Supplied data:
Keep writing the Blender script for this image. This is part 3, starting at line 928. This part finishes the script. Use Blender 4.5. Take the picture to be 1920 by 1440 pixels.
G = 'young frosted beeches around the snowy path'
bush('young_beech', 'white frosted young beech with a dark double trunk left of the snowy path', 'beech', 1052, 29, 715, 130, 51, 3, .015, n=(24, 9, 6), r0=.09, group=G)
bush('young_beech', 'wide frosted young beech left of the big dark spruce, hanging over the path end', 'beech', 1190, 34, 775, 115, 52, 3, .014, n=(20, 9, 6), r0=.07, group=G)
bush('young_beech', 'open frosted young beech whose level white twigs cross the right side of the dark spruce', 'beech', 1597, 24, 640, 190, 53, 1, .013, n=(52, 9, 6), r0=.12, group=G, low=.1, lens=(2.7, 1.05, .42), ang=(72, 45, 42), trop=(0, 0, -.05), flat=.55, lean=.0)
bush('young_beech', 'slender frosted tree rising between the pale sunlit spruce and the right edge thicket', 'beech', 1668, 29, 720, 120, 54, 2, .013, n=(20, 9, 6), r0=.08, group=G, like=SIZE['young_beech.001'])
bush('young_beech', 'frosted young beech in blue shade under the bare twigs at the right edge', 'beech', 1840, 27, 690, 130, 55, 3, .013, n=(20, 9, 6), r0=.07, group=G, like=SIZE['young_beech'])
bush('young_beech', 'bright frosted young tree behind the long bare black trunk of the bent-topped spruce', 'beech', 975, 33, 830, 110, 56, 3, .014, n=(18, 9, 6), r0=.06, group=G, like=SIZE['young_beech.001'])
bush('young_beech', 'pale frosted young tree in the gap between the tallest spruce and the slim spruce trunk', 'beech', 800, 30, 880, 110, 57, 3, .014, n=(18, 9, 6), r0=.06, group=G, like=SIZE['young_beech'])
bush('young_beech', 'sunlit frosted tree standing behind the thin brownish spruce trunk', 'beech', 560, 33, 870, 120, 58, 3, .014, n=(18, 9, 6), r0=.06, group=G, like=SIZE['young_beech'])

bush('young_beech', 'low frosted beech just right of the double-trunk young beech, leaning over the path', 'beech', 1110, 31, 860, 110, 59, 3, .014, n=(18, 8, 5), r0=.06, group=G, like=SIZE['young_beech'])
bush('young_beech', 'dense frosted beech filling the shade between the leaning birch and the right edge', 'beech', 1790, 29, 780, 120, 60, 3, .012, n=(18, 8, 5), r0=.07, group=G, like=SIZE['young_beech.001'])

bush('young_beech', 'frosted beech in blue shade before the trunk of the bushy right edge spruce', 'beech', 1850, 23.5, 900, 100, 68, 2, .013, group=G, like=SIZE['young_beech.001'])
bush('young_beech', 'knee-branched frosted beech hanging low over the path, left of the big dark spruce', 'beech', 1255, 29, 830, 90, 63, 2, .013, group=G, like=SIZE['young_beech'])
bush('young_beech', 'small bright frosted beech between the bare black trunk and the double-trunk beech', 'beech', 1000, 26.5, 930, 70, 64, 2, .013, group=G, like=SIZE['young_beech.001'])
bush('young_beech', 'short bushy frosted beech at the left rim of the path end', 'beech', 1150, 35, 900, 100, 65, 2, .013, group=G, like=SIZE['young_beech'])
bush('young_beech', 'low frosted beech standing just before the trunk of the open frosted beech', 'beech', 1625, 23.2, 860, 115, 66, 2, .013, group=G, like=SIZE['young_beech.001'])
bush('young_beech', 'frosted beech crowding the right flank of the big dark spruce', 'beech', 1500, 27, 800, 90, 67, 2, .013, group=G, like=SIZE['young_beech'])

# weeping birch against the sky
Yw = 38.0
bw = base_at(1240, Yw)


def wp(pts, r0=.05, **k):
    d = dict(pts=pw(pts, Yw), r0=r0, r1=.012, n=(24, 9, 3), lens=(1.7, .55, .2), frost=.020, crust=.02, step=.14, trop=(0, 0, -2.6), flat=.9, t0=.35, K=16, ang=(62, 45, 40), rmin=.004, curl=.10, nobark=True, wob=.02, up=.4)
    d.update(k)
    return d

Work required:
Extract all of the data above without altering anything.

Exercise response:
Keep writing the Blender script for this image. This is part 3, starting at line 928. This part finishes the script. Use Blender 4.5. Take the picture to be 1920 by 1440 pixels.
G = 'young frosted beeches around the snowy path'
bush('young_beech', 'white frosted young beech with a dark double trunk left of the snowy path', 'beech', 1052, 29, 715, 130, 51, 3, .015, n=(24, 9, 6), r0=.09, group=G)
bush('young_beech', 'wide frosted young beech left of the big dark spruce, hanging over the path end', 'beech', 1190, 34, 775, 115, 52, 3, .014, n=(20, 9, 6), r0=.07, group=G)
bush('young_beech', 'open frosted young beech whose level white twigs cross the right side of the dark spruce', 'beech', 1597, 24, 640, 190, 53, 1, .013, n=(52, 9, 6), r0=.12, group=G, low=.1, lens=(2.7, 1.05, .42), ang=(72, 45, 42), trop=(0, 0, -.05), flat=.55, lean=.0)
bush('young_beech', 'slender frosted tree rising between the pale sunlit spruce and the right edge thicket', 'beech', 1668, 29, 720, 120, 54, 2, .013, n=(20, 9, 6), r0=.08, group=G, like=SIZE['young_beech.001'])
bush('young_beech', 'frosted young beech in blue shade under the bare twigs at the right edge', 'beech', 1840, 27, 690, 130, 55, 3, .013, n=(20, 9, 6), r0=.07, group=G, like=SIZE['young_beech'])
bush('young_beech', 'bright frosted young tree behind the long bare black trunk of the bent-topped spruce', 'beech', 975, 33, 830, 110, 56, 3, .014, n=(18, 9, 6), r0=.06, group=G, like=SIZE['young_beech.001'])
bush('young_beech', 'pale frosted young tree in the gap between the tallest spruce and the slim spruce trunk', 'beech', 800, 30, 880, 110, 57, 3, .014, n=(18, 9, 6), r0=.06, group=G, like=SIZE['young_beech'])
bush('young_beech', 'sunlit frosted tree standing behind the thin brownish spruce trunk', 'beech', 560, 33, 870, 120, 58, 3, .014, n=(18, 9, 6), r0=.06, group=G, like=SIZE['young_beech'])

bush('young_beech', 'low frosted beech just right of the double-trunk young beech, leaning over the path', 'beech', 1110, 31, 860, 110, 59, 3, .014, n=(18, 8, 5), r0=.06, group=G, like=SIZE['young_beech'])
bush('young_beech', 'dense frosted beech filling the shade between the leaning birch and the right edge', 'beech', 1790, 29, 780, 120, 60, 3, .012, n=(18, 8, 5), r0=.07, group=G, like=SIZE['young_beech.001'])

bush('young_beech', 'frosted beech in blue shade before the trunk of the bushy right edge spruce', 'beech', 1850, 23.5, 900, 100, 68, 2, .013, group=G, like=SIZE['young_beech.001'])
bush('young_beech', 'knee-branched frosted beech hanging low over the path, left of the big dark spruce', 'beech', 1255, 29, 830, 90, 63, 2, .013, group=G, like=SIZE['young_beech'])
bush('young_beech', 'small bright frosted beech between the bare black trunk and the double-trunk beech', 'beech', 1000, 26.5, 930, 70, 64, 2, .013, group=G, like=SIZE['young_beech.001'])
bush('young_beech', 'short bushy frosted beech at the left rim of the path end', 'beech', 1150, 35, 900, 100, 65, 2, .013, group=G, like=SIZE['young_beech'])
bush('young_beech', 'low frosted beech standing just before the trunk of the open frosted beech', 'beech', 1625, 23.2, 860, 115, 66, 2, .013, group=G, like=SIZE['young_beech.001'])
bush('young_beech', 'frosted beech crowding the right flank of the big dark spruce', 'beech', 1500, 27, 800, 90, 67, 2, .013, group=G, like=SIZE['young_beech'])

# weeping birch against the sky
Yw = 38.0
bw = base_at(1240, Yw)


def wp(pts, r0=.05, **k):
    d = dict(pts=pw(pts, Yw), r0=r0, r1=.012, n=(24, 9, 3), lens=(1.7, .55, .2), frost=.020, crust=.02, step=.14, trop=(0, 0, -2.6), flat=.9, t0=.35, K=16, ang=(62, 45, 40), rmin=.004, curl=.10, nobark=True, wob=.02, up=.4)
    d.update(k)
    return d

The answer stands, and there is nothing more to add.